How to verify a Laplace transform?

tibetan-knight · #1 $Old$ November 4th, 2009, 01:43 PM

$\mathcal{L}\left\{e^{at}\cos\!\left(kt\right)\right\}=\frac{s-a}{\left(s-a\right)^2+k^2}$

What is the proof of this? Or rather, could somebody get me started and point me in the right direction for this?

Thanks! Any help is appreciated.

chisigma · #2 $Old$ November 4th, 2009, 01:50 PM

One possible start is the computation of the integral...

$\mathcal{L} \{\cos kt\} = \int_{0}^{\infty} \cos kt\cdot e^{-st}\cdot dt$

... that can be done by parts...

Kind regards

$\chi$ $\sigma$

tibetan-knight · #3 $Old$ November 4th, 2009, 02:15 PM

But what do you do with the e^at? Does that fit somewhere in the integral or no?

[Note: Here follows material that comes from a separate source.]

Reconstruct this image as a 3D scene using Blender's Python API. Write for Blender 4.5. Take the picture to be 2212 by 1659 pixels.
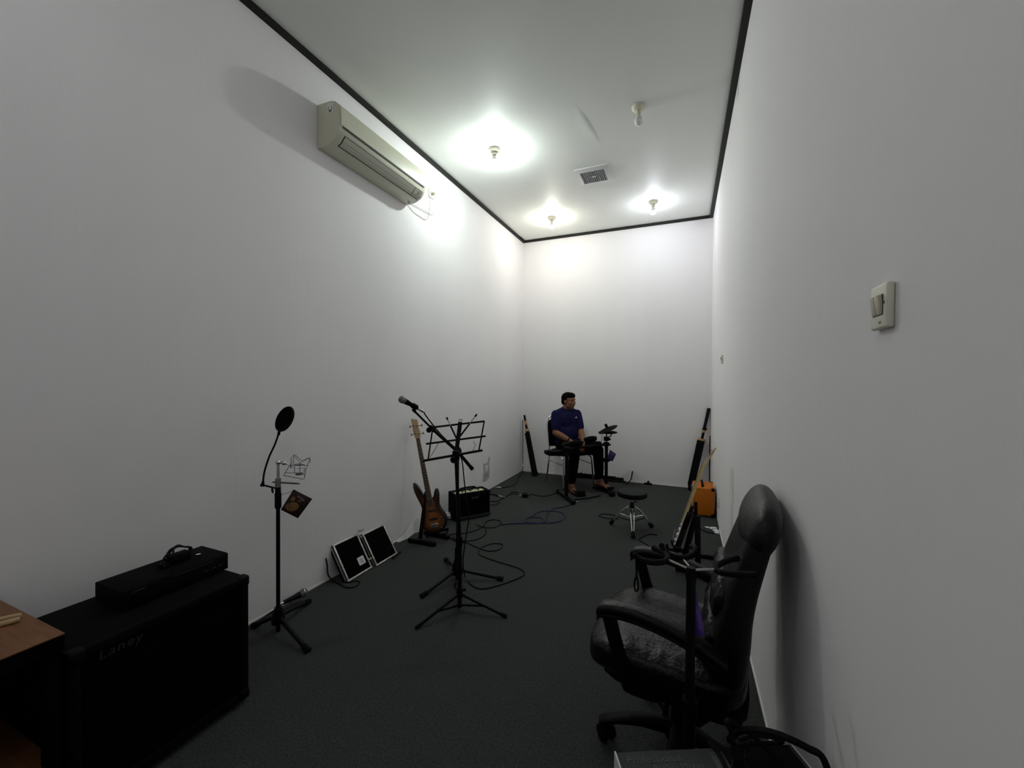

TheEmptySet · #4 $Old$ November 4th, 2009, 03:48 PM

Quote:

Originally Posted by tibetan-knight $View Post$

But what do you do with the e^at? Does that fit somewhere in the integral or no?

yes...

$\int_{0}^{\infty}e^{at}e^{-st}cos(kt)dt=\int_{0}^{\infty}e^{-(s-a)t}cos(kt)dt$

Now just use integration by parts on this

Or note in general that

$\mathcal{L}(e^{at}f(t))=\int_{0}^{\infty}e^{at}e^{-st}f(t)dt$

$\mathcal{L}(e^{at}f(t))=\int_{0}^{\infty}e^{-(s-a)t}f(t)dt$

Let $s-a=m$ then we get

$\mathcal{L}(e^{at}f(t))=\int_{0}^{\infty}e^{-mt}f(t)dt=F(m)$
The above integral is the form of the laplace transform so we get
Where $F(m)=F(s-a)$

This is commonly know as the s-axis shift theorem.

So the above would give

$\mathcal{L}(e^{at}cos(kt))=\mathcal{L}(\cos(kt))\bigg|_{s\to s-a}=\frac{s}{s^2+k^2}\bigg|_{s \to s-a}=\frac{s-a}{(s-a)^2+k^2}$

tibetan-knight · #5 $Old$ November 4th, 2009, 05:02 PM

Ooh. Shift theorem is helpful. Thank you.

But, to integrate the former by parts, which would be the 'u' part and which would be the 'dv' part?